TikTok. Hakerzy wykorzystują popularny challenge, by kraść dane
Użytkownicy TikToka, co do zasady młodzież, muszą szczególnie uważać na niektóre zachowania oszustów. Hakerzy wykorzystują popularny "Invisible Challenge", by infekować smartfony ofiar, a później kraść z nich dane - logowania, z portfeli kryptowalut, a nawet pliki z pamięci.
Specjaliści bezpieczeństwa z firmy Checkmarx zwracają uwagę na niebezpieczny trend na TikToku. Chodzi o "Invisible Challenge", w ramach którego użytkownik nagrywa film ze sobą w roli głównej, a następnie nakłada na niego filtr, dzięki któremu z nagrania znika postać i pozostaje tylko jej rozmazany kontur. Atakujący wykorzystują popularność tego trendu (z tagiem #invisiblefilter opublikowano dotąd ponad 25 mln nagrań) i oferują zainfekowaną wersję aplikacji pozwalającą zastosować opisany efekt.

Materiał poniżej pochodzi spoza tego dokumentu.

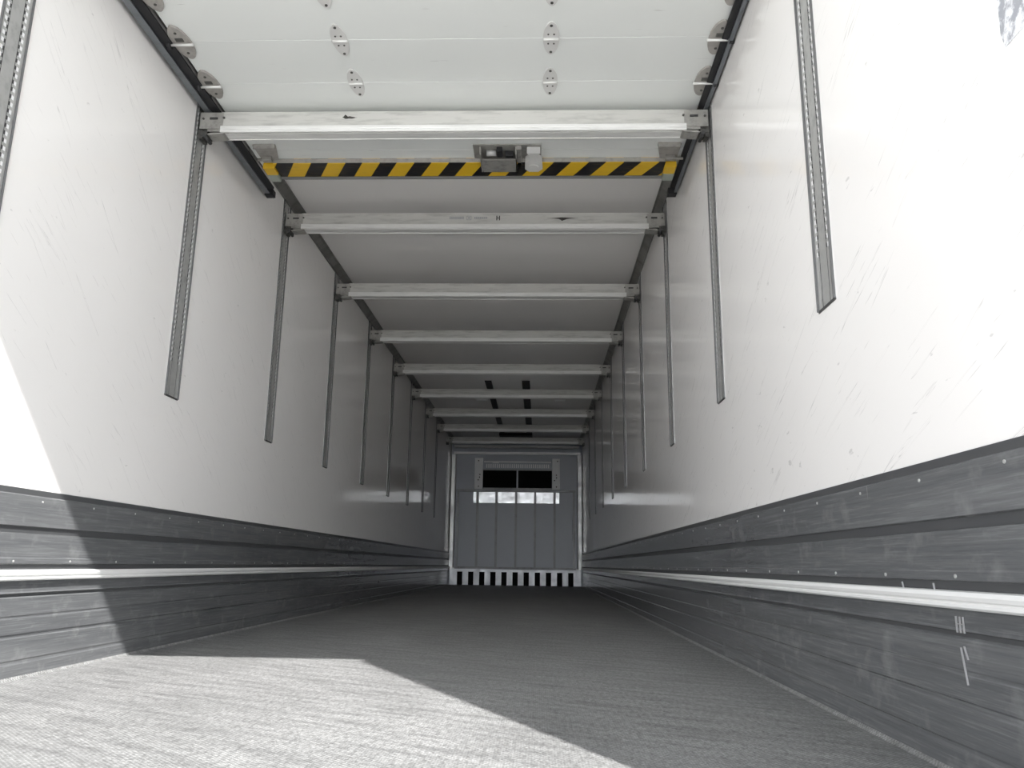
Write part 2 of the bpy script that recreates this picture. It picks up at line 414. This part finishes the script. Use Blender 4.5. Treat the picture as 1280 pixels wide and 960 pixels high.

Jak opisują badacze, na TikToku pojawiły się dwa nagrania (łącznie z ponad milionem wyświetleń), które zachęcają do dołączenia do grupy na Discordzie, celem pobrania aplikacji pozwalającej nałożyć filtr. Jeśli użytkownik przebrnie przez cały proces, docelowo zainstaluje aplikację pobraną wprost z GitHuba. Problemem jest zainfekowany pakiet Pythona pozwalający na kradzież danych z urządzenia.
Należy uważać na wszystkie podobne zaproszenia do zamkniętych grup oraz unikać instalacji nieznanego oprogramowania z nieoficjalnych źródeł. W tym przypadku wiarygodności całej sprawie dodaje fakt, iż projekt na GitHubie zyskał status zyskującego popularność, ale to efekt sztucznie wymuszonego oceniania projektu przez użytkowników nieświadomych swoich zainfekowanych urządzeń.